Explica Jacobson que tras el encuentro mantuvo una conversación telefónica con Diane Saltzman, ex jefa de colecciones del Museo y Monumento del Holocausto en Estados Unidos. La experta es tajante en que no está interesada en el objeto. «Es un mito. Y no es educativo», le especifica, a pesar de haber visto los resultados de ADN que prueban la historia del periodista.

¿De quién es la piel? No hay suficiente información que aclare la procedencia geográfica. Puede ser de cualquiera. Esa es una de las razones en las que Saltzman se ampara para no aceptarla. Poco después Jacobson averiguará que en el museo prefieren pasar por alto la existencia de este tipo de artefactos para no desviar la atención de los visitantes de su centro. Al fin y al cabo, la mayoría de las personas que acuden a ver los fondos de la institución no son judías. Y el mensaje que quieren transmitirles es otro bien distinto.

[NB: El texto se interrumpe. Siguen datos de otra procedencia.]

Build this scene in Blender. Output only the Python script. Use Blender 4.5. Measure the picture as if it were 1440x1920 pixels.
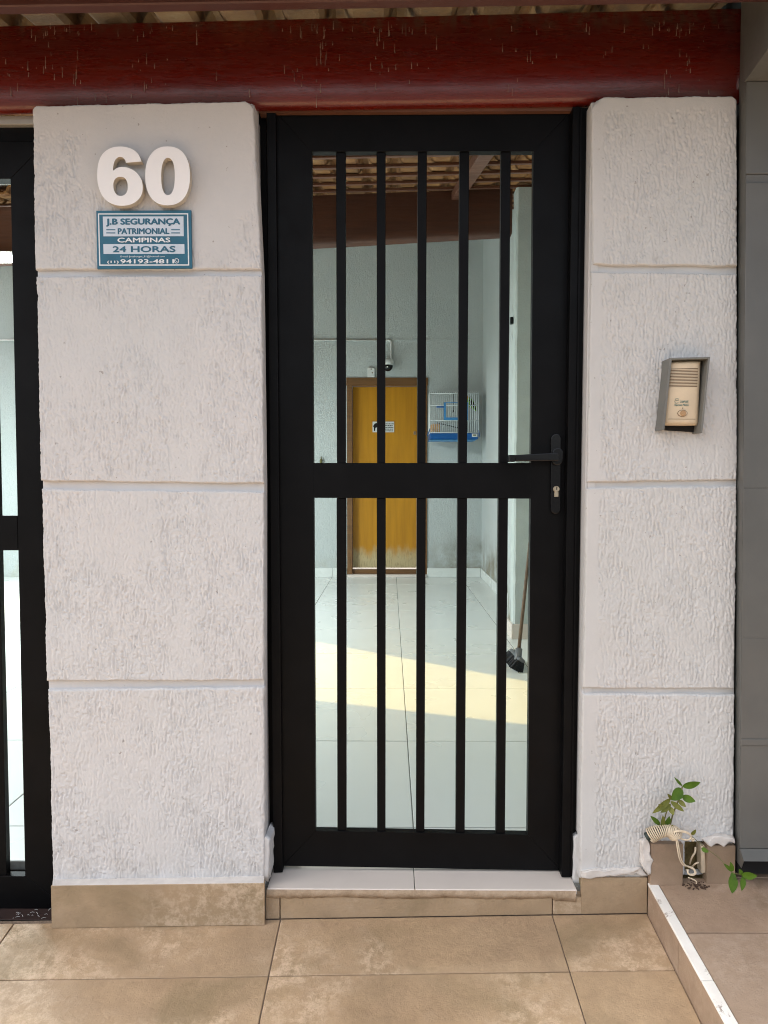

Jacobson ya sabe que no puede dejar de pensar en la lámpara y le va a resultar muy difícil deshacerse de ella. Aun así, recorre Estados Unidos en busca de respuestas. Va a Union City (Nueva Jersey), Nueva Orleans (Luisiana), El Paso (Texas). Incluso llega hasta Jerusalén. Habla con historiadores del Holocausto y estudiosos que niegan la existencia del mismo. También recurre a forenses, su amigo Skip, el hombre que la encontró en Dave Dominici, y que no ha querido precisar a Jacobson de dónde la sacó exactamente, y a supervivientes del Holocausto. Incluso visita la casa de los familiares de Ilse, la loba del campo de concentración de Buchenwald, donde se cree que se hicieron estos objetos.

El gran número de entrevistas y viajes que ha hecho parecen no ser suficiente. Pero, de todas maneras, no ha conseguido poner punto y final a esta historia. La lámpara se ha convertido en un problema. «Y creo que hay más. No sé cuántas», dice Jacobson. Aún le queda otra pregunta que le perturba: ¿cómo la gente puede querer olvidar una cosa así?